Skip the pictures and quote all of the lines exactly.

══════

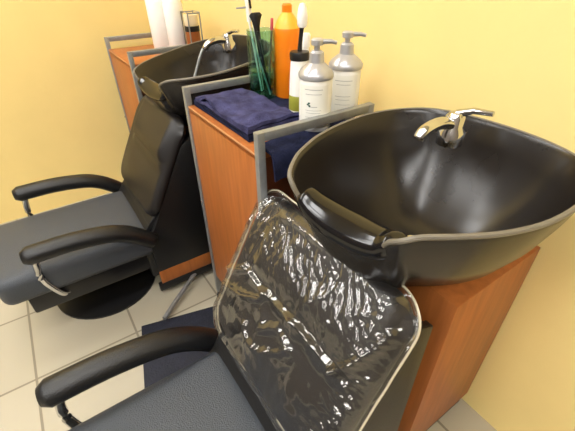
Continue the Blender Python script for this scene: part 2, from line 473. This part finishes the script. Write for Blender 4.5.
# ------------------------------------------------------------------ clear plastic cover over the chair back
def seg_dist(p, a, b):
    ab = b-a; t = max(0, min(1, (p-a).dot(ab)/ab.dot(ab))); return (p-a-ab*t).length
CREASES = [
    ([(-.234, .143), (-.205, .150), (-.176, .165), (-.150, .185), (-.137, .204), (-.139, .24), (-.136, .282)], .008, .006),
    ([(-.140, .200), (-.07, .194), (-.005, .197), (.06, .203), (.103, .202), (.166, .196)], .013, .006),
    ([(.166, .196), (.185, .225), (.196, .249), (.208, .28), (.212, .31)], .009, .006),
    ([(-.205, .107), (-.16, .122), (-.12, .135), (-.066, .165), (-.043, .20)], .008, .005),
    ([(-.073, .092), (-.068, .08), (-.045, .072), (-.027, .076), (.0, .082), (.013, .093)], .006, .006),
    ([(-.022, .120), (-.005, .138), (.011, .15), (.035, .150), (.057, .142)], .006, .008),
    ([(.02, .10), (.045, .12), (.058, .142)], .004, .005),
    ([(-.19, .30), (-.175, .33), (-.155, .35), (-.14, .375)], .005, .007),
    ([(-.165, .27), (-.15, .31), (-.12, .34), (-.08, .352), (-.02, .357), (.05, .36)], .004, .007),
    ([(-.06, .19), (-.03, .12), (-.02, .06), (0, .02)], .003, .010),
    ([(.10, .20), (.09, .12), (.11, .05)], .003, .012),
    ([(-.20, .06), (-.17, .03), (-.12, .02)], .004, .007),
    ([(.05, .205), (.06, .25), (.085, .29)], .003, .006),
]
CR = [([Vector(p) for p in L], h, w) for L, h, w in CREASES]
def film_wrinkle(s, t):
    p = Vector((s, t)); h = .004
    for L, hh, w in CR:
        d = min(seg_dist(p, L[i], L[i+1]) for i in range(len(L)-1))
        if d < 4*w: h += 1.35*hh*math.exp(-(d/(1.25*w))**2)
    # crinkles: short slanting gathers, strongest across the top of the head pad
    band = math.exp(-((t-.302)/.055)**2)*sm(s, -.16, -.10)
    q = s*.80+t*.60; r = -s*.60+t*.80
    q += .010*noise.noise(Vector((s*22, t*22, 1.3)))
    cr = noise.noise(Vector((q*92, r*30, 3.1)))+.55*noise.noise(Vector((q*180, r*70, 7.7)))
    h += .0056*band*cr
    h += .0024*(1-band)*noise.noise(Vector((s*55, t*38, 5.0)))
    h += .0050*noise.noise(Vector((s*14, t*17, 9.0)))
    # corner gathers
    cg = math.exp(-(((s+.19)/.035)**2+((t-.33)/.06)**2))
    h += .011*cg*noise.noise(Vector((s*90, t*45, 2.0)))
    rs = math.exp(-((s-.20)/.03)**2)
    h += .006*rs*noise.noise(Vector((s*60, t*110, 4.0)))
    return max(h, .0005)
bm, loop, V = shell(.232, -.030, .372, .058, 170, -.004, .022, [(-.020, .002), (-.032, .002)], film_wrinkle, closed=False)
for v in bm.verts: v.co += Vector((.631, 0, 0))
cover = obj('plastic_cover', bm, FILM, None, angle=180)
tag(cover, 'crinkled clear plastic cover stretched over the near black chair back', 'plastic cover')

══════

Written response>
Continue the Blender Python script for this scene: part 2, from line 473. This part finishes the script. Write for Blender 4.5.
# ------------------------------------------------------------------ clear plastic cover over the chair back
def seg_dist(p, a, b):
    ab = b-a; t = max(0, min(1, (p-a).dot(ab)/ab.dot(ab))); return (p-a-ab*t).length
CREASES = [
    ([(-.234, .143), (-.205, .150), (-.176, .165), (-.150, .185), (-.137, .204), (-.139, .24), (-.136, .282)], .008, .006),
    ([(-.140, .200), (-.07, .194), (-.005, .197), (.06, .203), (.103, .202), (.166, .196)], .013, .006),
    ([(.166, .196), (.185, .225), (.196, .249), (.208, .28), (.212, .31)], .009, .006),
    ([(-.205, .107), (-.16, .122), (-.12, .135), (-.066, .165), (-.043, .20)], .008, .005),
    ([(-.073, .092), (-.068, .08), (-.045, .072), (-.027, .076), (.0, .082), (.013, .093)], .006, .006),
    ([(-.022, .120), (-.005, .138), (.011, .15), (.035, .150), (.057, .142)], .006, .008),
    ([(.02, .10), (.045, .12), (.058, .142)], .004, .005),
    ([(-.19, .30), (-.175, .33), (-.155, .35), (-.14, .375)], .005, .007),
    ([(-.165, .27), (-.15, .31), (-.12, .34), (-.08, .352), (-.02, .357), (.05, .36)], .004, .007),
    ([(-.06, .19), (-.03, .12), (-.02, .06), (0, .02)], .003, .010),
    ([(.10, .20), (.09, .12), (.11, .05)], .003, .012),
    ([(-.20, .06), (-.17, .03), (-.12, .02)], .004, .007),
    ([(.05, .205), (.06, .25), (.085, .29)], .003, .006),
]
CR = [([Vector(p) for p in L], h, w) for L, h, w in CREASES]
def film_wrinkle(s, t):
    p = Vector((s, t)); h = .004
    for L, hh, w in CR:
        d = min(seg_dist(p, L[i], L[i+1]) for i in range(len(L)-1))
        if d < 4*w: h += 1.35*hh*math.exp(-(d/(1.25*w))**2)
    # crinkles: short slanting gathers, strongest across the top of the head pad
    band = math.exp(-((t-.302)/.055)**2)*sm(s, -.16, -.10)
    q = s*.80+t*.60; r = -s*.60+t*.80
    q += .010*noise.noise(Vector((s*22, t*22, 1.3)))
    cr = noise.noise(Vector((q*92, r*30, 3.1)))+.55*noise.noise(Vector((q*180, r*70, 7.7)))
    h += .0056*band*cr
    h += .0024*(1-band)*noise.noise(Vector((s*55, t*38, 5.0)))
    h += .0050*noise.noise(Vector((s*14, t*17, 9.0)))
    # corner gathers
    cg = math.exp(-(((s+.19)/.035)**2+((t-.33)/.06)**2))
    h += .011*cg*noise.noise(Vector((s*90, t*45, 2.0)))
    rs = math.exp(-((s-.20)/.03)**2)
    h += .006*rs*noise.noise(Vector((s*60, t*110, 4.0)))
    return max(h, .0005)
bm, loop, V = shell(.232, -.030, .372, .058, 170, -.004, .022, [(-.020, .002), (-.032, .002)], film_wrinkle, closed=False)
for v in bm.verts: v.co += Vector((.631, 0, 0))
cover = obj('plastic_cover', bm, FILM, None, angle=180)
tag(cover, 'crinkled clear plastic cover stretched over the near black chair back', 'plastic cover')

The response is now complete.